Incorporating organic bulky cations in the precursor or post-treatment to achieve two-dimensional/three-dimensional (2D/3D) heterojunction is an effective strategy for enhancing the stability of perovskite materials. However, the issue of insufficient charge transport in 2D perovskites limits their development, and the fundamental mechanism of out-of-plane carrier transport remains unclear. This study designed and synthesized seven organic phenyl-core cations, differentiated at the 1- and 1,4-positions, and identified the impacts on the corresponding properties of the 2D crystalline perovskite. Shorter cations facilitated a more compact arrangement of adjacent inorganic layers, aligning to favor charge transport along the vertical direction.
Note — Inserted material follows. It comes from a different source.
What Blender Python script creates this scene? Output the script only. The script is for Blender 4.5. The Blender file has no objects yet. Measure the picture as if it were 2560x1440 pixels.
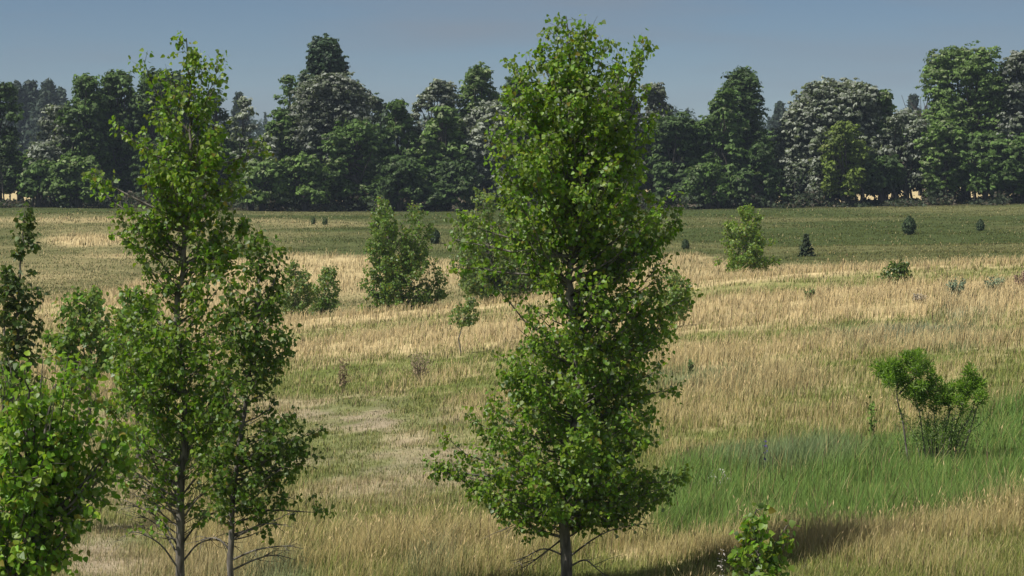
import bpy, math, numpy as np
from mathutils import Vector
RAD = math.radians
sc = bpy.context.scene
COL = sc.collection

# ------------------------------------------------------------------ camera model (measured from the photograph, 2560x1440)
F, CX, CY, YH, CAMZ = 6022.0, 1280.0, 720.0, 400.0, 4.2
PITCH = math.atan((CY - YH) / F)
cp, sp = math.cos(PITCH), math.sin(PITCH)

def at(px, py, Y):
    """world point seen at photo pixel (px, py) that lies Y metres in front of the camera"""
    px, py, Y = np.broadcast_arrays(np.asarray(px, float), np.asarray(py, float), np.asarray(Y, float))
    u = (px - CX) / F; v = (CY - py) / F
    dy = cp + v * sp; dz = -sp + v * cp
    k = Y / dy
    return np.stack([u * k, Y, CAMZ + dz * k], -1)

def proj(P):
    P = np.asarray(P, float)
    x, y, z = P[..., 0], P[..., 1], P[..., 2] - CAMZ
    f = y * cp - z * sp; up = y * sp + z * cp
    f = np.maximum(f, 1e-3)
    return CX + F * x / f, CY - F * up / f

# ------------------------------------------------------------------ noise
def hash2(ix, iy, seed):
    h = (ix.astype(np.int64) * 374761393 + iy.astype(np.int64) * 668265263 + seed * 1442695041) & 0xffffffff
    h = ((h ^ (h >> 13)) * 1274126177) & 0xffffffff
    return ((h ^ (h >> 16)) & 0xffff) / 65535.0

def vnoise(x, y, seed=0):
    ix, iy = np.floor(x), np.floor(y)
    fx, fy = x - ix, y - iy
    fx = fx * fx * (3 - 2 * fx); fy = fy * fy * (3 - 2 * fy)
    a = hash2(ix, iy, seed); b = hash2(ix + 1, iy, seed); c = hash2(ix, iy + 1, seed); d = hash2(ix + 1, iy + 1, seed)
    return a + (b - a) * fx + (c - a) * fy + (a - b - c + d) * fx * fy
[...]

In addition, introducing high electronegativity led to increased intermolecular interactions, resulting in enhanced structural stability and improved phenyl ring pi-orbital overlap and interlayer electron coupling, yielding efficient charge transport. Resilience to thermal stressing of the perovskite was strongly correlated with the carbon chain length of the spacer cations. The increase in cation length and the reduction in the rigidity of the amino-terminal both aided in the dispersion of thermal stress in the inorganic framework. Additional hydrogen bonding also contributed to mitigating structural disorder.